What I’ve been wondering, particularly about myself, is: how much do these attachments stem from a belief that they must be true, and how much from a feeling that you couldn’t bring yourself to worship God if they were not true? This is essentially the difference between the propositional approach and the characterological approach to faith that I described above. The former is more logical, the latter emotional.
As I look at the question of my own baptism, I see that my own faith falls heavily in the latter camp. I am with the Mennonites because I want to follow their God, not because I think they present the most rationally convincing case that God is that way. Hell, if I were being entirely rational I’d still be an agnostic, despite all of Telford’s valiant apologetics. In the circles I hang in propositionalism isn’t particularly admired, but I can also see how a belief in the factuality of things like the Apostle’s Creed makes faith more than wishful thinking. The martyrs, I think, stood not only on their principles but their conviction that ultimate reality was on their side.
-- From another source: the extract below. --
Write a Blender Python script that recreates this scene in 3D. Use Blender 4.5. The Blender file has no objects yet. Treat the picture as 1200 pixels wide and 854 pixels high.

This is drifting a ways from ecumenicism, but I think this is lying beneath my growing discomfort with facile ecumenical claims. The responsibility to love one’s neighbor goes beyond the bounds of the Church, so I don’t propose that Christians ought to start burning each other again. I guess I’d just like the churches to take a bit more responsibility for publicly defining the character of God. It seems to me that until there is more agreement on that question, such laudable efforts as Reconciler are doomed to failure.